Paul Mattison, owner, Mattison’s Restaurants
In the summer, we try to focus on the local community, and our marketing changes accordingly. We’ve started a year-round rewards program that gives points for every dollar you spend, and in the summertime we’ll do double points on certain days in certain restaurants. We’re more aggressive about doing things to get people in the door. Also, in the summertime people tend to eat a little lighter so we use ingredients that are more in tune with the season, lighter salad dishes, simpler sauces and ingredients. We don’t cut staff unless we have to, but we do have some staff who know it’s going to quiet down; they choose to go back north, we allow that flexibility.


Lee Younger, owner, The Pineapple House Home and Kitchen, Main Street at Lakewood Ranch
This may sound strange, but in the summer we are actually open later, until 9:30 or 10 p.m., especially on the weekends. During the heat of the day there aren’t that many people out and about. Once they’ve had dinner, the weather is cooler, they come out and they want to browse. We’ve had some of our best sales at night. One couple bought a Waterford chandelier at 9:30 at night, and we ended up selling another new client thousands of dollars worth of work. We merchandise a little differently, too. We don’t push our heavier scents; we bring out our lighter, more summery fragrances in our candle and soap lines, like polar ice and citrus.


Bob Harris, owner, House of Lords consignment furnishings store
We cut the staff down by 20 percent, from nine or 10 to seven or eight, but they don’t mind because they’re retired anyway; one of them, in fact, goes away for the summer. Eighty-five percent of our inventory is consignment, and we keep the same amount during the summer because the more we’ve got the more we sell. The quality changes, though; we get better quality when the snowbirds are here than when they’re not.
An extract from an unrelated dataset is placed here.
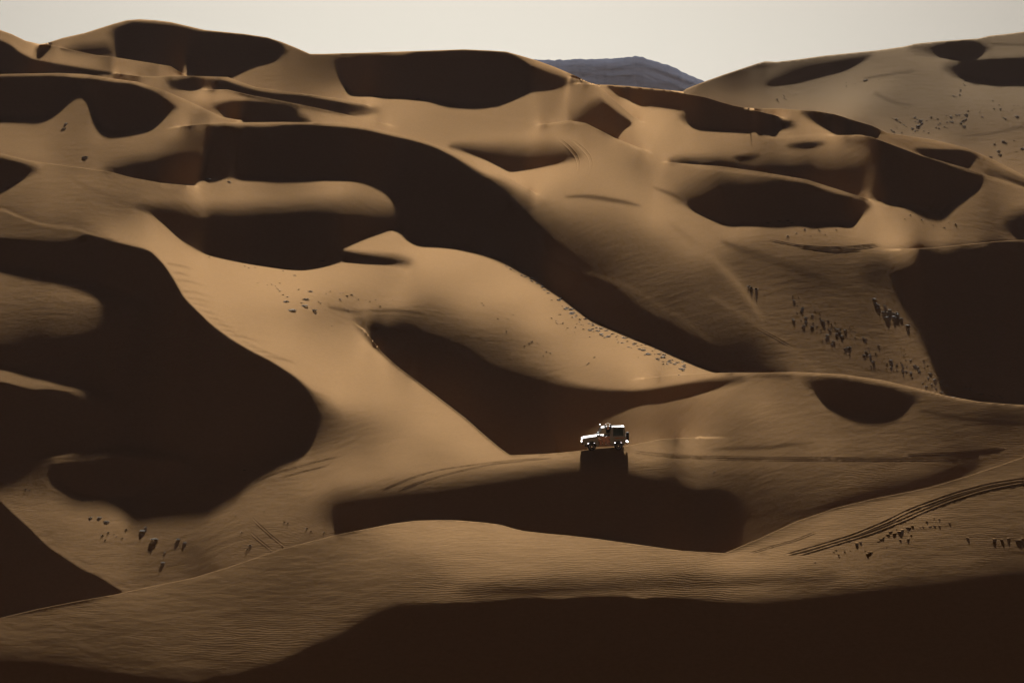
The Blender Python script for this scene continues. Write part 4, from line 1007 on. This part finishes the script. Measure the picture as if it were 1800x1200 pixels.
# ------------------------------------------------------------------ the passenger sitting out of the near window
def skinned(name, joints, bones, m, parent=None, sub=2):
    me = bpy.data.meshes.new(name); ids = {k: i for i, k in enumerate(joints)}
    me.from_pydata([j[0] for j in joints.values()], [(ids[a], ids[b]) for a, b in bones], []); me.update()
    o = link(bpy.data.objects.new(name, me), parent)
    md = o.modifiers.new('skin', 'SKIN'); md.use_smooth_shade = True
    o.modifiers.new('sub', 'SUBSURF').levels = sub; o.modifiers['sub'].render_levels = sub
    for i, j in enumerate(joints.values()):
        r = j[1] if isinstance(j[1], tuple) else (j[1], j[1])
        me.skin_vertices[0].data[i].radius = r; me.skin_vertices[0].data[i].use_root = (i == 0)
    me.materials.append(m)
    return o
def make_person():
    X = -.28; up_ = .24
    J = {'pelvis': ((X,.74,1.31), (.15,.11)), 'waist': ((X,.83,1.45), (.13,.10)), 'chest': ((X,.87,1.63), (.155,.11)), 'neck': ((X,.85,1.80), .055), 'jaw': ((X,.83,1.885), .075), 'brow': ((X,.83,1.96), .095), 'crown': ((X,.84,2.03), .078), 'nose': ((X,.715,1.925), .012)}
    B = [('pelvis','waist'),('waist','chest'),('chest','neck'),('neck','jaw'),('jaw','brow'),('brow','crown'),('jaw','nose')]
    TR, JK, BT, BJ = {'pelvis': ((X,.74,1.31), (.165,.125))}, {'hem': ((X,.74,1.24), (.19,.15)), 'waist': ((X,.83,1.43), (.18,.145)), 'chest': ((X,.87,1.63), (.215,.165)), 'collar': ((X,.85,1.84), .09)}, [], [('hem','waist'),('waist','chest'),('chest','collar')]
    for s in (1, -1):
        n = 'a' if s > 0 else 'b'
        sh_, el, wr, ha = (X+s*.18,.87,1.72), (X+s*.27,.82,1.86), (X+s*.20,.62,2.0), (X+s*.19,.55,2.008)
        J.update({'sh'+n: (sh_, .055), 'el'+n: (el, .042), 'wr'+n: (wr, .028), 'ha'+n: (ha, (.038,.016))}); B += [('chest','sh'+n),('sh'+n,'el'+n),('el'+n,'wr'+n),('wr'+n,'ha'+n)]
        for q, (dx, ln) in enumerate(((-.032,.062),(-.011,.075),(.011,.072),(.031,.056))):
            J['k%s%d' % (n, q)] = ((ha[0]+dx, ha[1]-.045, ha[2]+.004), .0095); J['t%s%d' % (n, q)] = ((ha[0]+dx*1.25, ha[1]-.045-ln, ha[2]-.012), .0075)
            B += [('ha'+n, 'k%s%d' % (n, q)), ('k%s%d' % (n, q), 't%s%d' % (n, q))]
        J['th'+n] = ((ha[0]-s*.05, ha[1]+.005, ha[2]), .011); J['tt'+n] = ((ha[0]-s*.072, ha[1]-.035, ha[2]-.008), .009); B += [('wr'+n,'th'+n),('th'+n,'tt'+n)]
        hip, kn, an, to = (X+s*.09,.66,1.30), (X+s*.12,.26,1.32), (X+s*.12,.20,1.20), (X+s*.12,.10,1.20)
        J.update({'hip'+n: (hip, .085), 'kn'+n: (kn, .06), 'an'+n: (an, .04), 'to'+n: (to, (.04,.025))}); B += [('pelvis','hip'+n),('hip'+n,'kn'+n),('kn'+n,'an'+n),('an'+n,'to'+n)]
        TR.update({'hip'+n: (hip, .10), 'kn'+n: (kn, .072)}); BT += [('pelvis','hip'+n),('hip'+n,'kn'+n)]
        JK.update({'sh'+n: (sh_, .088), 'el'+n: (el, .068), 'wr'+n: ((wr[0], wr[1]+.03, wr[2]-.02), .05)}); BJ += [('chest','sh'+n),('sh'+n,'el'+n),('el'+n,'wr'+n)]
    e = bpy.data.objects.new('person', None); C.objects.link(e); e.matrix_world = CAR.matrix_world @ Matrix.Translation((0, 0, up_))
    skinned('body', J, B, M_SKIN, e); skinned('jacket', JK, BJ, M_JACKET, e); skinned('trousers', TR, BT, M_TROUSER, e)
    # cap with a peak, ears, eyes
    bm = bmesh.new(); bmesh.ops.create_uvsphere(bm, u_segments=24, v_segments=14, radius=1, matrix=Matrix.Translation((X,.84,2.0)) @ Matrix.Diagonal((.125,.14,.15,1)))
    bmesh.ops.delete(bm, geom=[v for v in bm.verts if v.co.z < 1.90], context='VERTS')
    hexa(bm, [(X-.08,.74,1.985),(X+.08,.74,1.985),(X+.06,.645,1.97),(X-.06,.645,1.97)], [(X-.08,.74,1.995),(X+.08,.74,1.995),(X+.06,.645,1.98),(X-.06,.645,1.98)])
    bm_obj('cap', bm, M_CAP, e, smooth=True)
    for s in (1, -1):
        bm = bmesh.new(); bmesh.ops.create_uvsphere(bm, u_segments=10, v_segments=8, radius=.012, matrix=Matrix.Translation((X+s*.034,.745,1.955))); bm_obj('eye', bm, M_EYE, e, smooth=True)
        bm = bmesh.new(); bmesh.ops.create_uvsphere(bm, u_segments=10, v_segments=8, radius=1, matrix=Matrix.Translation((X+s*.098,.85,1.935)) @ Matrix.Diagonal((.012,.022,.032,1))); bm_obj('ear', bm, M_SKIN, e, smooth=True)
    tag(e, 'person in dark clothes and white cap sitting in the open car window', 'person')
make_person()

# ------------------------------------------------------------------ dusty air
def make_haze():
    me = bpy.data.meshes.new('haze'); bm = bmesh.new()
    bmesh.ops.create_cube(bm, size=1)
    for v in bm.verts:
        v.co.x = v.co.x*2400; v.co.y = -150 if v.co.y < 0 else 2900; v.co.z = -83 if v.co.z < 0 else 27
    bm.to_mesh(me); bm.free()
    m = bpy.data.materials.new('haze'); m.use_nodes = True; nt = m.node_tree; nt.nodes.clear()
    out = nt.nodes.new('ShaderNodeOutputMaterial'); pv = nt.nodes.new('ShaderNodeVolumePrincipled')
    pv.inputs['Color'].default_value = (.25, .20, .19, 1); pv.inputs['Density'].default_value = HAZE; pv.inputs['Anisotropy'].default_value = .3
    nt.links.new(pv.outputs[0], out.inputs['Volume']); me.materials.append(m)
    o = link(bpy.data.objects.new('haze', me)); tag(o, 'thin dusty haze hanging over the dunes', 'haze', kind='stuff')
make_haze()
The volume of business usually fluctuates by about 20 percent in the summer—not a lot because the people we cater to are quite a wide range, the snowbirds don’t make that much difference.


Michael Chokr, marketing director, The Diamond Vault
We don’t do the same volume in the summer, but our business is still traditional; people are still getting engaged and married and having things changed and fixed and repaired. We scale back on our marketing dollars by about 30 percent from June to mid-October, and we change the way we market—more top-of-mind awareness, more broad branding—we send the message that we’re still here.